Thursday, January 8, 2015

National Climate Data Dump: 2014 Hot AND Cold, Lots of Extremes In U.S.

The latest data shows the southwestern United
States has the hottest year on record in 2014, while the
center part of the nation was chilly.  
At first glance, the climate data for the United States released today by the National Climatic Data Center seems almost like a yawner.  

The year 2014 was the 34th warmest and 40th wettest year out of the past 120 years for the United States.

But that middling climate data was the result of huge, sometimes unprecedented regional extremes of heat, cold, abrupt weather changes, big giant storms and unrelenting drought.

Look at the details and you get things like this:

--- Three states, California, Nevada and Arizona, had their hottest year on record. That the nation had a warmer than normal year means 2014 was the 18th consecutive warmer than normal year in the United States.

-- The middle of the country, from the Great Lakes down to Louisiana, had a very cold 2014. Seven states were in the Top 10 list of coldest years, but none made it into the Top 5. A warm December nationwide prevented any state from having a Top 5 coldest year.  Most of the eastern half of the nation was a little on the cool side, except for New England, which was just a touch on the warm side.
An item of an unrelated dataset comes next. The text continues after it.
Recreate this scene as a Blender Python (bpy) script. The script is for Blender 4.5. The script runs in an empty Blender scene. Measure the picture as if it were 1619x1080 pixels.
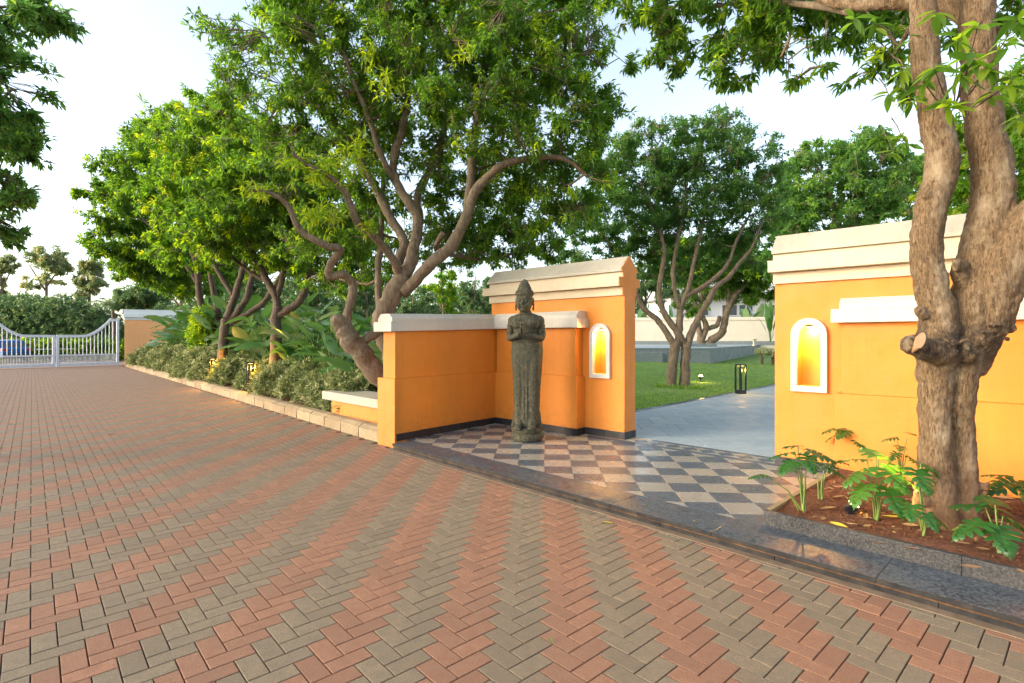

-- The Climatic Data Center has something called the U.S. Climate Extreme Index. It's a pretty complicated formula that measures how often and what percent of the nation has much above or below normal temperatures and precipitation, and how may other extremes there were.
A graph showing the the yearly percentage of extreme
weather events has shown an upward trend since the 1960s.  

In 2014, the Climate Extreme Index registered at 31 percent. There has been a trend upward since the 1960s on the extreme index.

The year 2014 turned out to be more "extreme" than 2013, but not as "extreme" as 2012, which was by far the most wild year in modern U.S. weather history.

-- There were eight weather disasters each costing at least $1 billion dollars in damage. These eight disasters claimed 53 lives.

More detailed information, and an analysis of 2014 global temperatures, will be released around mid-month.

The National Climatic Data Center information is expected to show that 2014, on a global basis, was the hottest on record. The Japan Meteorological Agency has already declared the past year as the hottest on record.